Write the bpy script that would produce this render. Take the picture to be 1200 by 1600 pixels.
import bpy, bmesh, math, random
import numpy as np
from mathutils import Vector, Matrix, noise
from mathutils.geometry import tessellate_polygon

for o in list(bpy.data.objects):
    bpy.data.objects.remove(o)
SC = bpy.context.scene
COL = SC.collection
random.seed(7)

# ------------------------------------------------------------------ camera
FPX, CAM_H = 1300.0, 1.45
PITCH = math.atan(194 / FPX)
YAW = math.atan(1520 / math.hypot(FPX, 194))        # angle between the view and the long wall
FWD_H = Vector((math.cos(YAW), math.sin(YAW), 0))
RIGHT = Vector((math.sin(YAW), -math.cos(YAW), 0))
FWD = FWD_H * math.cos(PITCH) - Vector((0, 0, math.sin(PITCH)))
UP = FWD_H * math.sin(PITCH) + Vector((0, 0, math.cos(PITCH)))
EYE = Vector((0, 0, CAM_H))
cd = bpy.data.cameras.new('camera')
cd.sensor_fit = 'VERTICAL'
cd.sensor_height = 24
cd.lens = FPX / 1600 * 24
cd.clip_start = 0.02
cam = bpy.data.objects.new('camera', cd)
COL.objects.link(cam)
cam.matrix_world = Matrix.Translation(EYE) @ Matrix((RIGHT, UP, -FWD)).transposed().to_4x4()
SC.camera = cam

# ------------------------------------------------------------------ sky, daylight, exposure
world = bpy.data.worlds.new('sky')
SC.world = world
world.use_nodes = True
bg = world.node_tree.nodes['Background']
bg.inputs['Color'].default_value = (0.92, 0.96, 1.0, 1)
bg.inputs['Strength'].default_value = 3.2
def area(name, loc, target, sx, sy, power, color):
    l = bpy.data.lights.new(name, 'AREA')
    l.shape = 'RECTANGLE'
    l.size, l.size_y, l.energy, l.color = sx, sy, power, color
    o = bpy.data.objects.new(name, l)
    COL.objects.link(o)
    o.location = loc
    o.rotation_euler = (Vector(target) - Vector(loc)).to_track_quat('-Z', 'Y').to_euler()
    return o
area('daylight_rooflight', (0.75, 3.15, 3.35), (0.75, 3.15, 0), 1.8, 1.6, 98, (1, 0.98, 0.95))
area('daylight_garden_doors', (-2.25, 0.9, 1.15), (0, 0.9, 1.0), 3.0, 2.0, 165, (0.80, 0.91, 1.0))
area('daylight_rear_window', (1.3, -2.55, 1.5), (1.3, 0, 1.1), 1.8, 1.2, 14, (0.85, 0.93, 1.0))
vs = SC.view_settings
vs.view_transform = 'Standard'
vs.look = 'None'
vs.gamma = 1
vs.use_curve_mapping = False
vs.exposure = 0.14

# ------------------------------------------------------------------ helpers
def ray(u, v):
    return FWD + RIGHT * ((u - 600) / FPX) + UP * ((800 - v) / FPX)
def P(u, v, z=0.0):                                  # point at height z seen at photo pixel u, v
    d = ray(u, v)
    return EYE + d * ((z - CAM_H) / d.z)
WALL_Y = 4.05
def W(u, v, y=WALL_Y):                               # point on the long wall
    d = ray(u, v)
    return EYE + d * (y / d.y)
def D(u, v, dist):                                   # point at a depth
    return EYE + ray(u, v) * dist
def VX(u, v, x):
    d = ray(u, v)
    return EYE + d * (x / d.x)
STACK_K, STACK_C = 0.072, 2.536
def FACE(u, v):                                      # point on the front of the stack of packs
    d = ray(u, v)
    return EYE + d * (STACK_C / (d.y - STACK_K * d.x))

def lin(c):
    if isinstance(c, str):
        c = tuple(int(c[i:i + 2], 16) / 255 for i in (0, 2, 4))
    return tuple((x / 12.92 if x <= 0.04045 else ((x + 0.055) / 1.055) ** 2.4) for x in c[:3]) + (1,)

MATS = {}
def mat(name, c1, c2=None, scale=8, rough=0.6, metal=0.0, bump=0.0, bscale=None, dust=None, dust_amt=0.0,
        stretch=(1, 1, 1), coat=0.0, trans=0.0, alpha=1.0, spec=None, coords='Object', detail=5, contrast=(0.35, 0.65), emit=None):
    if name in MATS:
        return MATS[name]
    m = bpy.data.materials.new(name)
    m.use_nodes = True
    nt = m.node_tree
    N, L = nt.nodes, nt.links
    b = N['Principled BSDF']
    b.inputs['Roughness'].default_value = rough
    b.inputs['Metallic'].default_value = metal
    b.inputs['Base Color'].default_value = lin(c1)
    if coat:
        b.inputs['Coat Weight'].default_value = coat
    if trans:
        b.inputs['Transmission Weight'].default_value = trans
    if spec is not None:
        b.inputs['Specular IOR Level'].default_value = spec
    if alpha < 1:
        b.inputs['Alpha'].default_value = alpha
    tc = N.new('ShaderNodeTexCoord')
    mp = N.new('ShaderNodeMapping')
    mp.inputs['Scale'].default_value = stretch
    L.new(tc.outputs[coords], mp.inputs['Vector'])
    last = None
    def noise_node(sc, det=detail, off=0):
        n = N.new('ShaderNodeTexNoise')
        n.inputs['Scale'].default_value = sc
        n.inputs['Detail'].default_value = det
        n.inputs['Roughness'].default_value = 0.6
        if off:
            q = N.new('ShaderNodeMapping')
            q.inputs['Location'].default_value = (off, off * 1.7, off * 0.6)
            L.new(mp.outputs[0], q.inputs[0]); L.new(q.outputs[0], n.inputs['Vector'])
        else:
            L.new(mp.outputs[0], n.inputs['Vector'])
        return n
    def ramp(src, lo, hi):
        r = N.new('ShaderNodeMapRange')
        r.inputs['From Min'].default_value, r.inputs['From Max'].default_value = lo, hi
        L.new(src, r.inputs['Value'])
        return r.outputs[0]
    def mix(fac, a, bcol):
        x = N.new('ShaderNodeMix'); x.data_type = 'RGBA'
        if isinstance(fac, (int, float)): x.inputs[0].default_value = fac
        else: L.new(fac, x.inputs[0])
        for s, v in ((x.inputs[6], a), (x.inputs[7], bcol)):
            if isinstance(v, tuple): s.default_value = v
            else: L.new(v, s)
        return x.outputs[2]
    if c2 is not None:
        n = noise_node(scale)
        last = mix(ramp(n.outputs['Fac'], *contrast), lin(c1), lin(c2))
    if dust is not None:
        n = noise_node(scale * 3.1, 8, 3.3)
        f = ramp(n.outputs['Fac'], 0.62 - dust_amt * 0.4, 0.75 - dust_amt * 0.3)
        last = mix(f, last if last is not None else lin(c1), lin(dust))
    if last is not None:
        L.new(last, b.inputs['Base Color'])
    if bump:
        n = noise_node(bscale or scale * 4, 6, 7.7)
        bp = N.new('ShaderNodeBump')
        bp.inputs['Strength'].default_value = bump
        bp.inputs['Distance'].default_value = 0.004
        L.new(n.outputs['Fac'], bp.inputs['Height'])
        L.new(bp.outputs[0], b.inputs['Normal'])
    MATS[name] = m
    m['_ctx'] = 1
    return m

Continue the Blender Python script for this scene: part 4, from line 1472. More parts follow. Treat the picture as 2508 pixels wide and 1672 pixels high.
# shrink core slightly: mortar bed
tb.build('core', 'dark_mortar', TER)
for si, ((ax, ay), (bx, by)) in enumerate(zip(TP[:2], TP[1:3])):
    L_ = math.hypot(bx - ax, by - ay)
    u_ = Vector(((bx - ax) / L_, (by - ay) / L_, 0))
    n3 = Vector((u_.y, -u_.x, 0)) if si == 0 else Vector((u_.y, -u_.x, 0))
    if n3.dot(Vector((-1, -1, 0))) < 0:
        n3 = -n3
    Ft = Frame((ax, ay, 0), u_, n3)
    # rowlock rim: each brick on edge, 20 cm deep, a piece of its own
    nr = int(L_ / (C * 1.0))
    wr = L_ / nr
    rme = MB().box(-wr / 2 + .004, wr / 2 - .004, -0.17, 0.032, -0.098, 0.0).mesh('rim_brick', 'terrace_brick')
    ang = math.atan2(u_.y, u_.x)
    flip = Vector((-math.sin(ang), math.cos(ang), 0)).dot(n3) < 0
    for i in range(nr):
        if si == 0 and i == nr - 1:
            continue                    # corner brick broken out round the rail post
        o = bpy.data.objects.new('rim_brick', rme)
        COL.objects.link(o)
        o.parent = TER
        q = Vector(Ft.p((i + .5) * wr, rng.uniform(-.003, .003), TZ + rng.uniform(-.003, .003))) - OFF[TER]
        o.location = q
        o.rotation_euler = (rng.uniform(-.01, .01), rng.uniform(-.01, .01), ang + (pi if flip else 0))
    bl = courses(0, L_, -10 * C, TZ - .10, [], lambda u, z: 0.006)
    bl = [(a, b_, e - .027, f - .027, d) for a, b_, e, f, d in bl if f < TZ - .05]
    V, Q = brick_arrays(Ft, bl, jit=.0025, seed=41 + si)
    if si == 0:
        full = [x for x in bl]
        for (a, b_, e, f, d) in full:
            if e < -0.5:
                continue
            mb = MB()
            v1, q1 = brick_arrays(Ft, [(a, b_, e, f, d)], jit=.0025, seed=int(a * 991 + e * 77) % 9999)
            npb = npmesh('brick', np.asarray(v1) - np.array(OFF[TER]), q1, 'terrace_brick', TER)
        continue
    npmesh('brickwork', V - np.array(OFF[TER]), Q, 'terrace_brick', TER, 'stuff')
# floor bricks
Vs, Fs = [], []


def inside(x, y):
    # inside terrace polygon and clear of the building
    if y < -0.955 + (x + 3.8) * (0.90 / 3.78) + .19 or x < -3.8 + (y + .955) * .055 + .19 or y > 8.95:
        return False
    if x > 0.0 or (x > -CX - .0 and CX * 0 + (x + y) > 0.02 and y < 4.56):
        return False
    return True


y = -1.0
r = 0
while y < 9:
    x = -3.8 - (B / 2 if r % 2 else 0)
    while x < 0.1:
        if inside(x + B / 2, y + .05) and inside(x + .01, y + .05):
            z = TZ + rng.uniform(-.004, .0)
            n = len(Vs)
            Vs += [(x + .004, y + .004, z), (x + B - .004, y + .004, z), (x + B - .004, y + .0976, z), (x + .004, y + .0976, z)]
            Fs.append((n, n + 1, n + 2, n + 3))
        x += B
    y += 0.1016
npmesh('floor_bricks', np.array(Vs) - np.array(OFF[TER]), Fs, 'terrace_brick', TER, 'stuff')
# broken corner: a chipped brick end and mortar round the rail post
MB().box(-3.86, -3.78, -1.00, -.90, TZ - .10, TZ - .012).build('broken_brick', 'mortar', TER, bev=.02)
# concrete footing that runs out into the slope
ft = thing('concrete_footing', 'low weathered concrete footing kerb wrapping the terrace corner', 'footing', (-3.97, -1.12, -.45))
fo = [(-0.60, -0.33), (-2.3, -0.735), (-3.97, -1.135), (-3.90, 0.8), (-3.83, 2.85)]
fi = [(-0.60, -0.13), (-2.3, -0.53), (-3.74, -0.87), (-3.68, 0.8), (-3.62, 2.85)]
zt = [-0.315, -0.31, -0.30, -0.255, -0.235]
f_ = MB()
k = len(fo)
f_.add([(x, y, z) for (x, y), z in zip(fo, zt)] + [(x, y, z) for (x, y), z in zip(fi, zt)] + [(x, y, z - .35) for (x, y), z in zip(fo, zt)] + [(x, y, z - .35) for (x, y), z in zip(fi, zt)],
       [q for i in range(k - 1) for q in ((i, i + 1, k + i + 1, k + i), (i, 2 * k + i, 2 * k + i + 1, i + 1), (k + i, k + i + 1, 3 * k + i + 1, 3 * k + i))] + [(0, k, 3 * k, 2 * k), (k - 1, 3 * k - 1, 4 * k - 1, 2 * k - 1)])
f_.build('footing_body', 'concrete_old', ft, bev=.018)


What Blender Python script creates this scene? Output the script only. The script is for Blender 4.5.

#### [Exercise task]
Repeat the material word for word from its opening line up to and including the line containing "SC.camera = cam".

#### [Exercise solution]
Write the bpy script that would produce this render. Take the picture to be 1200 by 1600 pixels.
import bpy, bmesh, math, random
import numpy as np
from mathutils import Vector, Matrix, noise
from mathutils.geometry import tessellate_polygon

for o in list(bpy.data.objects):
    bpy.data.objects.remove(o)
SC = bpy.context.scene
COL = SC.collection
random.seed(7)

# ------------------------------------------------------------------ camera
FPX, CAM_H = 1300.0, 1.45
PITCH = math.atan(194 / FPX)
YAW = math.atan(1520 / math.hypot(FPX, 194))        # angle between the view and the long wall
FWD_H = Vector((math.cos(YAW), math.sin(YAW), 0))
RIGHT = Vector((math.sin(YAW), -math.cos(YAW), 0))
FWD = FWD_H * math.cos(PITCH) - Vector((0, 0, math.sin(PITCH)))
UP = FWD_H * math.sin(PITCH) + Vector((0, 0, math.cos(PITCH)))
EYE = Vector((0, 0, CAM_H))
cd = bpy.data.cameras.new('camera')
cd.sensor_fit = 'VERTICAL'
cd.sensor_height = 24
cd.lens = FPX / 1600 * 24
cd.clip_start = 0.02
cam = bpy.data.objects.new('camera', cd)
COL.objects.link(cam)
cam.matrix_world = Matrix.Translation(EYE) @ Matrix((RIGHT, UP, -FWD)).transposed().to_4x4()
SC.camera = cam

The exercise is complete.